PADRE LEONARDO CASTELLANI: CRISTO, ¿VUELVE O NO VUELVE?

Conservando los restos

A los fieles de los países del Plata,
previniéndolos de la próxima gran tribulación,
desde mi destierro, ignominia y noche oscura.

Leonardo Castellani, Captivus Christi, 1946-1951

SECCIÓN SEGUNDA

EL ANTICRISTO

11.- EL ANTICRISTO PROTESTANTE

El advenimiento del Protestantismo produjo una variación sustancial en la exégesis del Anticristo. Lutero aplicó la terrible etiqueta esjatológica al Papado, con lo cual es el primero que pone explícitamente en el tapete las dos tesis importantes —visibles en algunos Padres, como en Beatus de Líébana— de que:

1) el Anticristo no es un hombre singular, sino una institución;

2) la Iglesia fundada por Jesucristo puede corromperse, y de hecho se corromperá en los últimos días.

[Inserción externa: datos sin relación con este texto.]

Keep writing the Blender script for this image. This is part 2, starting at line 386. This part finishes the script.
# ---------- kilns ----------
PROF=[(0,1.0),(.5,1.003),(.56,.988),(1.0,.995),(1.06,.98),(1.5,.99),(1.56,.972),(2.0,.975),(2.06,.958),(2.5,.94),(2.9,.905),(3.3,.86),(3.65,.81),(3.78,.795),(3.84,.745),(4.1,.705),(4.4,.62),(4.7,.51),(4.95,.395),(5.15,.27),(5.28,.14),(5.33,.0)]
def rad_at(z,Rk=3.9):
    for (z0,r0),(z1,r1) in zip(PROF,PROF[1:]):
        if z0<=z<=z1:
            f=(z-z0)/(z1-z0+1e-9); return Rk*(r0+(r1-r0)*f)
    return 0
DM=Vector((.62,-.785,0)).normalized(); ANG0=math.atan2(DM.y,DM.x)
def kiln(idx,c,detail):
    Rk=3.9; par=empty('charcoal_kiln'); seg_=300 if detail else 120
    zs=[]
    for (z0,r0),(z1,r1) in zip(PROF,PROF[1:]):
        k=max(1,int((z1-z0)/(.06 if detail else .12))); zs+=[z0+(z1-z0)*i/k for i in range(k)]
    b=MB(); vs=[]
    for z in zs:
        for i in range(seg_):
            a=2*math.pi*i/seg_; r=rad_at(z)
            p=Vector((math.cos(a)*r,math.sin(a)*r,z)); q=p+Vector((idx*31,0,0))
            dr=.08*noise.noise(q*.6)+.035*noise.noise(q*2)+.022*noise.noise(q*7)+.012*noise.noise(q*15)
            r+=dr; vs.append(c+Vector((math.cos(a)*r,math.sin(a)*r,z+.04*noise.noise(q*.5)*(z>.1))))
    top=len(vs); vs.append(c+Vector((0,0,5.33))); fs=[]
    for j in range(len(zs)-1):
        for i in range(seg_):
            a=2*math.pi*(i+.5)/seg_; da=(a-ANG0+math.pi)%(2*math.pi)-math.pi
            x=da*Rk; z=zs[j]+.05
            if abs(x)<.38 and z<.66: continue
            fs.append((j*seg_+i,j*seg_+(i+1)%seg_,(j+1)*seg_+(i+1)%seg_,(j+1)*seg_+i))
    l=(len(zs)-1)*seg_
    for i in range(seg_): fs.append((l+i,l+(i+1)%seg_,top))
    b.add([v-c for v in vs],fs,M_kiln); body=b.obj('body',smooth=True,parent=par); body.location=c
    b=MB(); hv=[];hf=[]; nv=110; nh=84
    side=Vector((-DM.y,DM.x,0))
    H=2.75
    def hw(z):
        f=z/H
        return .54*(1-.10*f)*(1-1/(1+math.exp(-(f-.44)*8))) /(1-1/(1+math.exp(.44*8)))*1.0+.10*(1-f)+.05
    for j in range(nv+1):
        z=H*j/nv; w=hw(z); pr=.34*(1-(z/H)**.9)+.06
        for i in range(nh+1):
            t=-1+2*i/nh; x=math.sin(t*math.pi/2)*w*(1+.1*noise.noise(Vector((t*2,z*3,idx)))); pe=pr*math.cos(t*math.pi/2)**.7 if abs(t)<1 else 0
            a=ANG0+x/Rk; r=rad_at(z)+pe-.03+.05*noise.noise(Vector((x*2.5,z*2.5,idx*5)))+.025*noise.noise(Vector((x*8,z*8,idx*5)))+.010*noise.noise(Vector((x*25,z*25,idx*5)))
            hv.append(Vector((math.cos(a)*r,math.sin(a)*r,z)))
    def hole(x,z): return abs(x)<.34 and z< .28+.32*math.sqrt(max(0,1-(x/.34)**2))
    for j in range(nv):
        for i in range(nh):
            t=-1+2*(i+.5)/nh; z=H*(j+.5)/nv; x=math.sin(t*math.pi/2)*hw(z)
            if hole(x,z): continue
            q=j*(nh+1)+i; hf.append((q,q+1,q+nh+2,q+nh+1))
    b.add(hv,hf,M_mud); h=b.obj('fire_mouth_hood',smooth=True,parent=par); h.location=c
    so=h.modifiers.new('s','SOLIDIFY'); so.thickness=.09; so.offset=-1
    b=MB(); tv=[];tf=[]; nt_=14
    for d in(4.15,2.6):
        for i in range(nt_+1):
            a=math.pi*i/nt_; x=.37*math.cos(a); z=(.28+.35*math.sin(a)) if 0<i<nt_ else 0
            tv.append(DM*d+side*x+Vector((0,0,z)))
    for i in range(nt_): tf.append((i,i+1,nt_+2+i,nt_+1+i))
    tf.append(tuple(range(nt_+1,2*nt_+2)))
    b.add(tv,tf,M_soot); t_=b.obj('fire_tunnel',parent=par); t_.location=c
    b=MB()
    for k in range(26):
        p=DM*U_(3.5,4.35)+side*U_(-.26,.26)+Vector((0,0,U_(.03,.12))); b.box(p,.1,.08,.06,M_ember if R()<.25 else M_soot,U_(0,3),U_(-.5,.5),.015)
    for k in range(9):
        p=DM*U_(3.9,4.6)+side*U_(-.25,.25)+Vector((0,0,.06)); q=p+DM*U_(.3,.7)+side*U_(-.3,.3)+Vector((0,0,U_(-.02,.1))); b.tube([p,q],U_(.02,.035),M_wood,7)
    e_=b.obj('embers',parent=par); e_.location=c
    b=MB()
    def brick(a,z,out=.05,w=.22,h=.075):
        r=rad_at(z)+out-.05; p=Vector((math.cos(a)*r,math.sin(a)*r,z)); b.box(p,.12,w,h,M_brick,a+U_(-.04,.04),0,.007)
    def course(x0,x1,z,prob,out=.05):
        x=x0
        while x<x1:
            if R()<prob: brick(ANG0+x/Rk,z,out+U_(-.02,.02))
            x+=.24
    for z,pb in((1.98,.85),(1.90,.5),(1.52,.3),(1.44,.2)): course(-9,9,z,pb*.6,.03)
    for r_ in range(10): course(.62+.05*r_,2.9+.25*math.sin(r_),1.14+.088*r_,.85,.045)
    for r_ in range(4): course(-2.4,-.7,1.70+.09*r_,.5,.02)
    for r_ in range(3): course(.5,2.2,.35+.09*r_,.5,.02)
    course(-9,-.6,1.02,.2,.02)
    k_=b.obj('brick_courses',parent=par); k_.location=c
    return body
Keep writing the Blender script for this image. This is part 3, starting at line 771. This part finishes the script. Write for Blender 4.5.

Por supuesto, esta última tesis es muy delicada para un católico —véase la cautela con que la propone Lacunza—, y para muchos, omnímodamente nefanda.

Como la propone Lutero, es herética y contra la Escritura.

Está ahí la gran promesa de Cristo sobre las Puertas del Infierno.

La frase “Ecclesia de medio fiet”, del primer comentor del Apokalypsis, San Justino Mártir, se debe interpretar en el sentido de una casi extinción, no de una corrupción. “Cuando vuelva el Hijo del Hombre, ¿creéis que hallará fe en la tierra?” (Lucas XVIII, 8).

La exégesis protestante se encarnizó por más de un siglo contra el Papado, estribando fuertemente en la “interpretación del ángel” de la Visión 13 del Apokalypsis, o sea, la Visión de la Gran Ramera.

Sin ninguna duda, la ciudad que el ángel allí designa es Roma.

La evasiva necesaria de esta exégesis no tiene más remedio que referirla: o a la Roma pasada exclusivamente, o bien a una Roma futura, imaginaria y transformada; es decir, o bien a la Roma étnica, que San Pedro apellidó Babilonia, o bien a una Roma renegada, sede del Anticristo, que pudo imaginar, d’après Lacunza, Hugo Wast.

Lacunza liberó una verdad prisionera del Protestantismo. Es sabido que el pretexto y el pathos que sostuvo la somera armazón heterodogmática de Lutero y la más rígida de Calvino fue la corrupción de la Roma renascente y el mundanismo de la Roma papal; lo cual, es cierto, no eran meras calumnias, aunque tampoco era aquello que exageraban los vociferantes reformadores.

Naufragado el dogma luterano (ver Bossuet, Histoire des Variations) y convertido en siniestro espíritu maniqueo de la sociedad capitalista el calvinismo, lo que queda hoy del Protestantismo no es más que ese pretexto y ese pathos que fuera antaño su recóndita alma. De modo que Chesterton pudo definir el anglicanismo como una mezcla negativa de anticlericalismo y antirromanismo, o sea, orgullo racial nórdico y furor antisacerdotal.

En la primera sala de la Tate Gallery de Londres hay —o había en 1933, cuando la vi— lo menos cuatro cuadros de grandes pintores contemporáneos que traducen coloridamente este aserto: una escena del Gil Blas, con frailes disolutos en un mesón español; una fantasía de la derrota de la Armada Invencible; una glorificación de Isabel, la sucia virgen; y un brillantísimo cuadro histórico de Sargent, con un texto histórico de Sannazzaro al pie, que representa a la papisa Lucrecia Borgia sentada en el trono papal, soberbia de sirenal hermosura, con a sus pies un franciscano y un dominico que ignominiosamente le besan el alto y enjoyado chapín.

Toda la apologética de los disidentes y su actual dogmática está en este cuadro, que es un capolabor de la escuela llamada prerrafaelista: anticlericalismo y soberbia nórdica.

Lacunza ha liberado del horror de la soberbia protestante la amarga verdad de la parábola de la cizaña, que permanece mezclada al trigo sin poder ser arrancada ni por los ángeles hasta el fin del siglo.

En esta cizaña tropezó Lutero, quien quiso arrancarla y la desparramó.